86Terminons par une remarque importante en termes d’implication sur la formation et l’accompagnement des enseignants notamment : qu’il s’agisse des apports intellectuels, sociaux ou encore motivationnels, les bénéfices potentiels des échanges varient fortement en fonction du scénario pédagogique au service duquel le forum est mobilisé. Pour ne prendre que deux exemples, nos entrevues tendent à montrer que l’intégration sociale est davantage favorisée par une activité collaborative, ou encore que la co-construction du savoir est plus fréquente dans le cadre de tâches impliquant des objectifs cognitifs de haut niveau. Le forum est donc un vecteur utile par lequel l’étudiant peut obtenir différents types de soutien de différents acteurs, mais l’élément clé est et reste le scénario pédagogique.
Notes de bas de page
1 Depuis le 1er janvier 2009, ces deux dernières institutions ont fusionné pour devenir l’université de Mons.

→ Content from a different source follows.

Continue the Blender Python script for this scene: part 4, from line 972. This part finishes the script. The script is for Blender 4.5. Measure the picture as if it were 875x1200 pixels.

2 Dans cet article, nous préférons le terme « agent d’encadrement » à celui de « tuteur », dans la mesure où selon le cas considéré, l’encadrement peut être assuré par un enseignant titulaire, par des assistants, par des tuteurs spécialement désignés pour la tâche, ou encore par plusieurs de ces profils.
3 Ces données ne sont pas disponibles pour les plateformes qui permettent aux étudiants de se faire notifier par courrier électronique des nouveautés dans le forum – la lecture éventuelle de ces messages échappe donc au système d’enregistrement des traces.
4 Pour des raisons de place, nous ne pouvons inclure en annexe le guide d’entretien, mais il est disponible à la demande.
5 D’autant plus que, pour rappel, les forums étudiés s’adressent en majorité à des étudiants de 1re année.